Friday, October 26, 2007


The first thing you notice after months aboard ship are all the luxuries of daily life ashore, like showering without holding on and going outside to run. Looking out the window and looking in the refrigerator. I've been back a week and the delight in such things has still not worn off. I missed swimming and cycling the most. Thanks, apparently, to global warming, it's still cycling weather here in Wisconsin. Everything has its upside, even the carbon dioxide buildup in our atmosphere.

If you read any comments you've noticed a couple of cowardly self-appointed patriots have been critical of my observations of navy operations and people. I say cowardly because they hide behind pseudonyms while excoriating me for not appreciating military life and it's "sacrifices." It's amusing to read timid loudmouths like these two complain about my writing, published under my name for all to read, including the officers and crew of the USS Cole, whom I invited to do so. None of them found my opinions objectionable. Reading over my writing for the time underway it seems to me I devote about ten percent of my comments to personnel, duties, and behavior. A good deal of that is about the crewmembers who were my students, most of whom did excellent work while fulfilling all of the demands of watches, duty calls, and drills. I salute them again for their efforts and wish them well in their careers.

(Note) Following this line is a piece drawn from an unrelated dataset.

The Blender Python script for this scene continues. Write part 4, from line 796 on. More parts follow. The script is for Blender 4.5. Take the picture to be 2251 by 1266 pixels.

Most of those careers will not be in the navy. My anecdotal survey of young officers and crew revealed that fewer than half of the officers intended to continue after the years of their required first tours--even those educated at the Naval Academy--while something like eighty percent of the crew intended to leave after their initial four to six years. The reason I heard most often was that enlistment meant payment for college afterward; the very appeal you see made on the recruiting posters. So our military is filled with young people trading years of their lives for college funds, a government program to educate those who couldn't otherwise afford higher education. The Department of Defense is running a huge college scholarship program.